De positivo, há a previsão de um “colchão” para abater a dívida pública ou fazer caixa, que consiste nos 30% do aumento de arrecadação que não poderão ser transformados em despesa. Além disso, o texto prevê que o gasto não poderá subir mais que 2,5% ao ano ainda que haja entradas extraordinárias de receitas. No entanto, a regra também acaba instituindo um “piso de gastos”, pois, mesmo com PIB e arrecadação em queda, está garantida uma elevação das despesas de ao menos 0,6%.

Além disso, há uma série de incertezas inerentes ao novo arcabouço, como a possibilidade de que o governo, em um período de vacas gordas, use a nova margem para contratar despesas permanentes (como, por exemplo, reajustes generosos ao funcionalismo) que poderão se tornar um fardo em anos de crise. Também há dúvidas pertinentes quanto à possibilidade de as metas de superávit serem atingidas sem elevação real de carga tributária. Haddad promete que não haverá “criação de novos tributos ou aumento de alíquota de tributos existentes”, mas ao mesmo tempo reforçou a necessidade de fazer os ricos pagarem mais, sem explicar como isso ocorreria e limitando-se a prometer uma revisão de benefícios fiscais. Esta, no entanto, é uma batalha muito mais difícil de vencer que a própria aprovação do arcabouço, por mais que haja benefícios ineficientes ou mal construídos – mesmo Paulo Guedes, antecessor de Haddad, também era um crítico de vários benefícios e não conseguiu levar adiante o projeto de revê-los. Se o arcabouço depender dessa revisão para que as metas de superávit sejam atingidas, ele já nasce com uma deficiência fatal.

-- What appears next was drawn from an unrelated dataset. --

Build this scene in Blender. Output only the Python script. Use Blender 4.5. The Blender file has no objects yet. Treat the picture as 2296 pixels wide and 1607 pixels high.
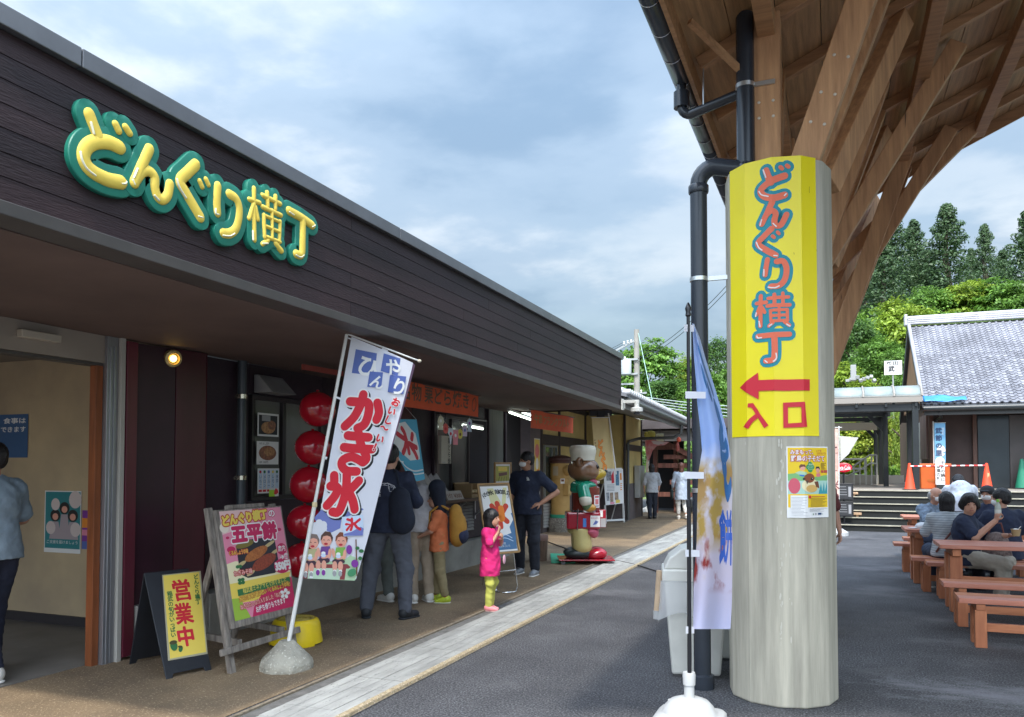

A reação do mercado financeiro ao longo desta quinta-feira deve ser lida como mais de alívio que de entusiasmo, até porque as regras ainda estão sendo digeridas pelos analistas e investidores, e exigirão novas análises mais adiante. A ala mais radical do petismo foi de fato vencida nesta discussão, mas as incertezas ainda são muitas; há risco de alterações no Congresso que piorem o arcabouço; e algumas das regras podem permitir loucuras fiscais cujo efeito deletério só se revelará em questão de anos. Para algo construído pelo petismo, este talvez seja o arcabouço possível; mas, para um país cuja saúde fiscal está na UTI há anos, o possível pode não ser suficiente.